[Scene modeling code data]
###
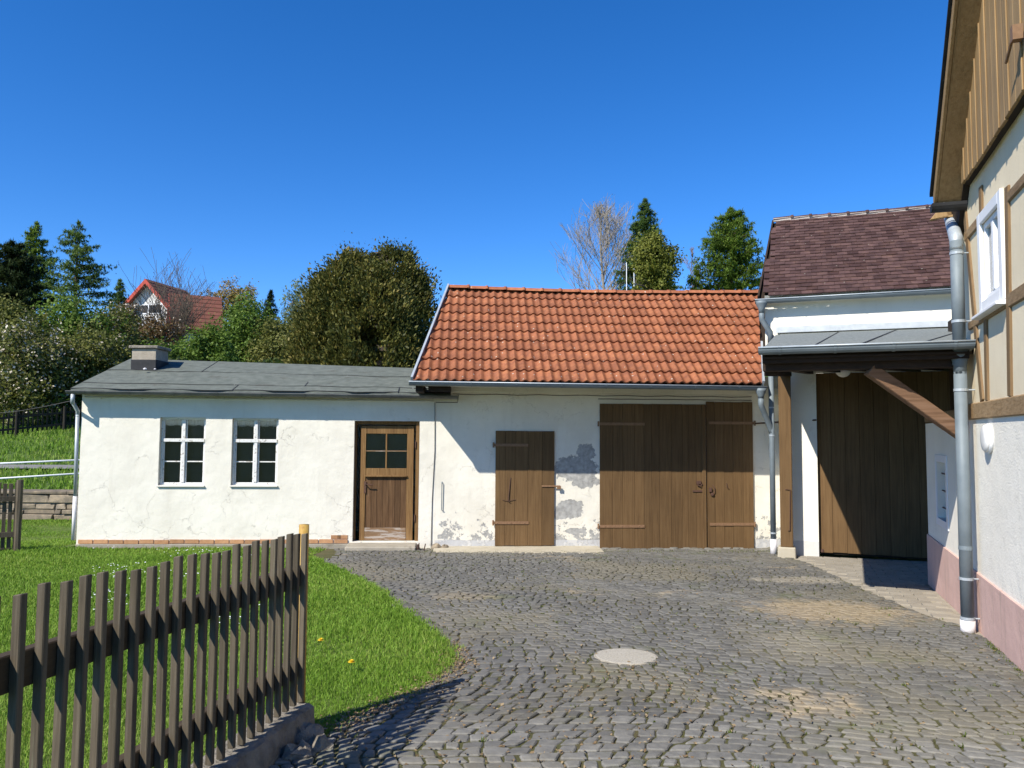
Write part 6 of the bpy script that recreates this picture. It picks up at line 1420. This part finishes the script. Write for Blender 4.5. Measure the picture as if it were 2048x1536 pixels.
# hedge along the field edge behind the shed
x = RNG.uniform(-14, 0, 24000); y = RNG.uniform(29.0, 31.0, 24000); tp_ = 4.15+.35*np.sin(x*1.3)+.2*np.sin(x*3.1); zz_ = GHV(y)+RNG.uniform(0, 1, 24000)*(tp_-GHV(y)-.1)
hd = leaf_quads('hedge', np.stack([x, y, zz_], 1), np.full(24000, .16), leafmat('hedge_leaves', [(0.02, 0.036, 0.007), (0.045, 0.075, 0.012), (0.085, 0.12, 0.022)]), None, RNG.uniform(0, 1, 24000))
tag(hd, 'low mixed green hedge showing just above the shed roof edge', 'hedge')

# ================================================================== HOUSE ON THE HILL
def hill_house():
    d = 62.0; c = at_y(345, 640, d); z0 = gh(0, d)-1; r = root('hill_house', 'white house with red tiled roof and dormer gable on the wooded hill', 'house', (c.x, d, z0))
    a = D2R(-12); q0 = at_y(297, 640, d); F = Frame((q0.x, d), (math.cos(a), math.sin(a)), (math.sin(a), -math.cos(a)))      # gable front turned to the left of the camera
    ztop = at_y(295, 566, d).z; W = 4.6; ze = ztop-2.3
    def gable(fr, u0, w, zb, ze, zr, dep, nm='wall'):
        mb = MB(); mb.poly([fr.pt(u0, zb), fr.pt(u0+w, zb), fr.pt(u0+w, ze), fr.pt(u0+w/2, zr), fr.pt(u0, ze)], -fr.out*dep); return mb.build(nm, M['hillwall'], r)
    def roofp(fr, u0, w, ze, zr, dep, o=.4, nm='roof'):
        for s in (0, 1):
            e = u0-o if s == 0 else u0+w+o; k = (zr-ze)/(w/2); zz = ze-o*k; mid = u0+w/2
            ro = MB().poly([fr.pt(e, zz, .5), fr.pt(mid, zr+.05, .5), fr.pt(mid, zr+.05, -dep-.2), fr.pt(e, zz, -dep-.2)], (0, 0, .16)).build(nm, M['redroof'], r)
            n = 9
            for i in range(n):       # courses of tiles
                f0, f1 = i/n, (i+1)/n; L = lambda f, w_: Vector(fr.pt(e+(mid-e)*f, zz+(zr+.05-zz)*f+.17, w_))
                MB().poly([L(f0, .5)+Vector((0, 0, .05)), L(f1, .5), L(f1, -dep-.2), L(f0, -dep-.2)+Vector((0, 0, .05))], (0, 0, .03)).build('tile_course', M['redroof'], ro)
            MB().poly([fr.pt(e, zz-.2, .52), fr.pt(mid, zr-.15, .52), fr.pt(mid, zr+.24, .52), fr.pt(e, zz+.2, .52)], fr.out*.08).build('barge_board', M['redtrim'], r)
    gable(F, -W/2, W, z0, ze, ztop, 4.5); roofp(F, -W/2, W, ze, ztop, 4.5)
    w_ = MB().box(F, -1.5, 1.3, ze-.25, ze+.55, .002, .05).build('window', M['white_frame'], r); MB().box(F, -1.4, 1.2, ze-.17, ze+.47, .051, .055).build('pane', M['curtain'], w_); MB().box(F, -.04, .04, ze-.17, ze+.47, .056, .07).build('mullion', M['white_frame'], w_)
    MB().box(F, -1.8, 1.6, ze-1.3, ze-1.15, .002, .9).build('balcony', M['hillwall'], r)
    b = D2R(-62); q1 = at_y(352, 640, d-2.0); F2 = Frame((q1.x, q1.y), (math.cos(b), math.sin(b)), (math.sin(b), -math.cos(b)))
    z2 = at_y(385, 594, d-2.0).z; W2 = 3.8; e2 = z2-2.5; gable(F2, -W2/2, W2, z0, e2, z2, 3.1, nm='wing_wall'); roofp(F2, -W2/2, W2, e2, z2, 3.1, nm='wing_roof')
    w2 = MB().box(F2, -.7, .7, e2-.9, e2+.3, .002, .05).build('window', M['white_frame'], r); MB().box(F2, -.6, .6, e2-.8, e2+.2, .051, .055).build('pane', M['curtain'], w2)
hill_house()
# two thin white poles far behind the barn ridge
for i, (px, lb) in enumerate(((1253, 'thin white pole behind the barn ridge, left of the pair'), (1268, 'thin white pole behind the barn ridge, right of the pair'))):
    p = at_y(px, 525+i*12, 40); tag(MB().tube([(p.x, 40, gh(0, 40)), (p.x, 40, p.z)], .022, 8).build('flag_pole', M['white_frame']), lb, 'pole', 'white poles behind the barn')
###
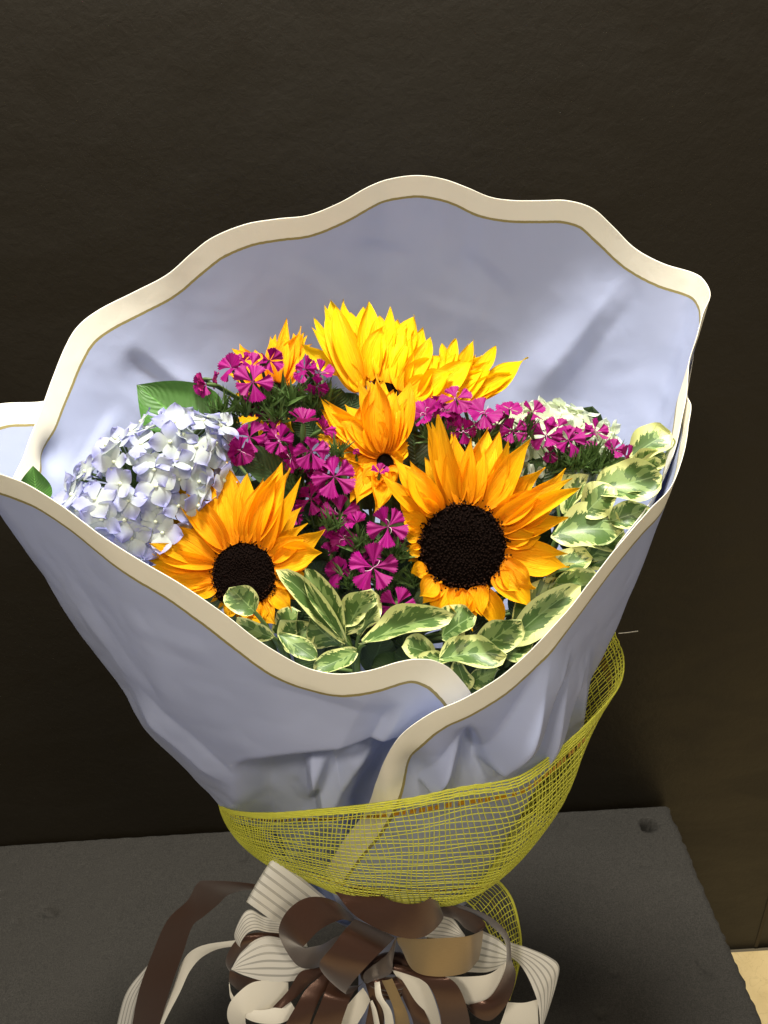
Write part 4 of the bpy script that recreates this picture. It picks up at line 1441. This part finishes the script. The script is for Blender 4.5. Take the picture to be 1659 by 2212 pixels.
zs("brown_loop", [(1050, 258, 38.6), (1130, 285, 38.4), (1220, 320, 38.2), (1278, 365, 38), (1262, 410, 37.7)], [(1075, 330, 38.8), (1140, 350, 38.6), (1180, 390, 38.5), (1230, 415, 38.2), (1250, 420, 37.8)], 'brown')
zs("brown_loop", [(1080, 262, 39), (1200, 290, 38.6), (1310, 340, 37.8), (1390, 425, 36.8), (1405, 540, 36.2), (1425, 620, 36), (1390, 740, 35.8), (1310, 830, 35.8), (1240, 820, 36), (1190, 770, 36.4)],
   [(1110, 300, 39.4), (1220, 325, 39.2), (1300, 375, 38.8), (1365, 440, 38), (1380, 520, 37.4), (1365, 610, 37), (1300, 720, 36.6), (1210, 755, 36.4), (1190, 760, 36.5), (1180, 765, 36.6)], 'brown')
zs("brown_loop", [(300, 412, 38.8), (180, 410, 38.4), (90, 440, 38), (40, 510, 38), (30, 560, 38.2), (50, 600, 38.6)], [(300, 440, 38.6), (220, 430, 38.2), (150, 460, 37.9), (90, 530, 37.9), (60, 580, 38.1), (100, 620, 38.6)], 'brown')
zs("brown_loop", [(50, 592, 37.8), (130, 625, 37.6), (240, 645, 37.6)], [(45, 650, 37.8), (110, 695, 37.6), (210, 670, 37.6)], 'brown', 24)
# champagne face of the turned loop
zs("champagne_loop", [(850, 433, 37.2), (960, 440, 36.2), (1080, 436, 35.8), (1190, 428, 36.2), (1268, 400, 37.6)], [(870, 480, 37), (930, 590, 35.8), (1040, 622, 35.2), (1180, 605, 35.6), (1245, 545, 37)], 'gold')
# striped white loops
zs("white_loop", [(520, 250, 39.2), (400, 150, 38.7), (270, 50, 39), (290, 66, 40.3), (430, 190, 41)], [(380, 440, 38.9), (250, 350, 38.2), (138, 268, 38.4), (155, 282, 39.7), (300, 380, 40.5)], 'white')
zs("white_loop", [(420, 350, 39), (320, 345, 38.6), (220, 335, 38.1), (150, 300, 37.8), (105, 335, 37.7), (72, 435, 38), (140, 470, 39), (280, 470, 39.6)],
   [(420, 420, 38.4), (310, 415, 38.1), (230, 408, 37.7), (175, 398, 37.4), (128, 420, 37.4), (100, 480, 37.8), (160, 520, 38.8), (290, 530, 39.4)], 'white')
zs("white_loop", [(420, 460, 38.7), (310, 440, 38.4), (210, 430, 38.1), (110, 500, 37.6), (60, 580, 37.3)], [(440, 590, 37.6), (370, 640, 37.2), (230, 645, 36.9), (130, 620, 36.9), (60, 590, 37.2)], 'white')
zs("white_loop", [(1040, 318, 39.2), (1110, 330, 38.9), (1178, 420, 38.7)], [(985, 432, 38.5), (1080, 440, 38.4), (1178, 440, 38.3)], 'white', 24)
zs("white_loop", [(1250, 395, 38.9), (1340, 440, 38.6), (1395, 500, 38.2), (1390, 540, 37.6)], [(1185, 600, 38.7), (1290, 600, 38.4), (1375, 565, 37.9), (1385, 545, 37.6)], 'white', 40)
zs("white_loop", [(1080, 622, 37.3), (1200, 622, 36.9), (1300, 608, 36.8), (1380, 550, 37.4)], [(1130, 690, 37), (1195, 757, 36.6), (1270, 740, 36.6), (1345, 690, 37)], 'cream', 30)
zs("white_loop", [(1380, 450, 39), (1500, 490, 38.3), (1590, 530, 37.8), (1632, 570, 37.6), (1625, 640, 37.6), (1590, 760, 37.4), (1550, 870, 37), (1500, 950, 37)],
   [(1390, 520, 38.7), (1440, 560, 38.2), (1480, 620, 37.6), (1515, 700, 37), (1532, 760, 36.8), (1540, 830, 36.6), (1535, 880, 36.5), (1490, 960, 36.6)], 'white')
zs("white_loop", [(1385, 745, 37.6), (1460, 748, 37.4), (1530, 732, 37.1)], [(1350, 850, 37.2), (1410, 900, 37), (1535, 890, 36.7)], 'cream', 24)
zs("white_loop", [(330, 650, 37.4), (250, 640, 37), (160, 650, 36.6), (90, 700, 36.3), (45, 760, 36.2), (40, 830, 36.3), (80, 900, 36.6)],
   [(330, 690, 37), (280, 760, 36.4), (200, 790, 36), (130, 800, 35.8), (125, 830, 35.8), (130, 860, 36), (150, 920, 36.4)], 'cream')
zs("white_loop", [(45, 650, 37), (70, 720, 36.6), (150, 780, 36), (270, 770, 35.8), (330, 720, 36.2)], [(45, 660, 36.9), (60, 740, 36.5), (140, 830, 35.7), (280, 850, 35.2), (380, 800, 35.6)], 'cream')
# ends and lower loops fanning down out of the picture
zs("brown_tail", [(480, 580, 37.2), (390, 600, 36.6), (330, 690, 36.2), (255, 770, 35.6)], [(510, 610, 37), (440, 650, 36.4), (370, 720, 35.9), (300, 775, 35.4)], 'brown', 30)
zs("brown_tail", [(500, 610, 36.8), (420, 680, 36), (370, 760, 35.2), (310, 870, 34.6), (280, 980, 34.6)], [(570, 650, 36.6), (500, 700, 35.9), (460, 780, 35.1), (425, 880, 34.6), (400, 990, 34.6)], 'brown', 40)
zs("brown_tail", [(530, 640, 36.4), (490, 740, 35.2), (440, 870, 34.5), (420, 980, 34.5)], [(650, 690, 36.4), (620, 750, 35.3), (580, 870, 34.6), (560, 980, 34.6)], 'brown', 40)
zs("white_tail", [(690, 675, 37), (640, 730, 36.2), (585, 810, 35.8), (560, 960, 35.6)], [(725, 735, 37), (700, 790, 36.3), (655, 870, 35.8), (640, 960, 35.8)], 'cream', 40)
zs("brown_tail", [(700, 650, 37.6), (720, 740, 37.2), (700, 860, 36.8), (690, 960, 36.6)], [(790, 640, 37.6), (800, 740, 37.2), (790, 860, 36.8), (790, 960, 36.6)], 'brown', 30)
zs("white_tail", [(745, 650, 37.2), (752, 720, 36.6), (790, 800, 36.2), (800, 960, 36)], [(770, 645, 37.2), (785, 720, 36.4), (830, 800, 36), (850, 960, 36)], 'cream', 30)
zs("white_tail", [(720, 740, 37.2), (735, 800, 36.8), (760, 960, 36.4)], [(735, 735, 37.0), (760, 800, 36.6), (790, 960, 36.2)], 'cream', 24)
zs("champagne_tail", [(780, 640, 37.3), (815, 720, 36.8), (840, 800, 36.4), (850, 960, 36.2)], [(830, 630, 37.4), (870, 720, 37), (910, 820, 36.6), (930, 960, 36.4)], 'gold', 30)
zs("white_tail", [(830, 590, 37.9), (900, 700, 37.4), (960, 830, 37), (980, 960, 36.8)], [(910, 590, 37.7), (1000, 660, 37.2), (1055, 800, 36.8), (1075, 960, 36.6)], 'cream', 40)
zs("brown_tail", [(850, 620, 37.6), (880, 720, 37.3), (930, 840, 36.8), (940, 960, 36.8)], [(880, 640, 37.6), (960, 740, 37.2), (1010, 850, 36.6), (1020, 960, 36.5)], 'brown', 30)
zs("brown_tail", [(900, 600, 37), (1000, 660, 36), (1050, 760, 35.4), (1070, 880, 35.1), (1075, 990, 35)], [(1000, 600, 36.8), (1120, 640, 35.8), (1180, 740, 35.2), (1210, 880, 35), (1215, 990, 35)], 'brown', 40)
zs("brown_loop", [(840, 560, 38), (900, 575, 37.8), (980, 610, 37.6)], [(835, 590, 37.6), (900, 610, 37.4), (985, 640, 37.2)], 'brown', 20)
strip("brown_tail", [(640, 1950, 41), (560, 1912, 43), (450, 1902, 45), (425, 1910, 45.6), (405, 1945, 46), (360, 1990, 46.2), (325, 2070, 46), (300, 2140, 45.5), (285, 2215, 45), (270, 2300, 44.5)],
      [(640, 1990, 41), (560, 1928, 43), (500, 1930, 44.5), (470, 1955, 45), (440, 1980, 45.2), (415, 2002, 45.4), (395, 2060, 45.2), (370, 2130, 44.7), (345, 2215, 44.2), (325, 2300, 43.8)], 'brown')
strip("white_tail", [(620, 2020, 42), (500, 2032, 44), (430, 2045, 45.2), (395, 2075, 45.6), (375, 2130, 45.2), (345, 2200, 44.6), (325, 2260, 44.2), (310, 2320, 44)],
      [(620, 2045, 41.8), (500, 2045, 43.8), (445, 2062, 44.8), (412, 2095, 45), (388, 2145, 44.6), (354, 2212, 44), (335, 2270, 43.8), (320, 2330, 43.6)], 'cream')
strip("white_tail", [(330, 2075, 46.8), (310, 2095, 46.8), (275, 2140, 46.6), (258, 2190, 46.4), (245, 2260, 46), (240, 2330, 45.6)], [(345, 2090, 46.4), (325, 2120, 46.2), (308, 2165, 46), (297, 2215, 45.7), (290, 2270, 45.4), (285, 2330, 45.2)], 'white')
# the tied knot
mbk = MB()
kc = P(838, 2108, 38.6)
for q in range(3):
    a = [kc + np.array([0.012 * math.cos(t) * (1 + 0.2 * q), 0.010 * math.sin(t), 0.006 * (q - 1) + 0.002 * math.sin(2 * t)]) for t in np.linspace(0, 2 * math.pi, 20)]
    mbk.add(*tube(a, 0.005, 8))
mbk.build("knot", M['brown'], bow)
###
## What you have to do
Only the lines from the one holding "Write part 6" through the one holding "tag(hd, 'low mixed" are wanted; retype them exactly.

## Answer to the exercise
Write part 6 of the bpy script that recreates this picture. It picks up at line 1420. This part finishes the script. Write for Blender 4.5. Measure the picture as if it were 2048x1536 pixels.
# hedge along the field edge behind the shed
x = RNG.uniform(-14, 0, 24000); y = RNG.uniform(29.0, 31.0, 24000); tp_ = 4.15+.35*np.sin(x*1.3)+.2*np.sin(x*3.1); zz_ = GHV(y)+RNG.uniform(0, 1, 24000)*(tp_-GHV(y)-.1)
hd = leaf_quads('hedge', np.stack([x, y, zz_], 1), np.full(24000, .16), leafmat('hedge_leaves', [(0.02, 0.036, 0.007), (0.045, 0.075, 0.012), (0.085, 0.12, 0.022)]), None, RNG.uniform(0, 1, 24000))
tag(hd, 'low mixed green hedge showing just above the shed roof edge', 'hedge')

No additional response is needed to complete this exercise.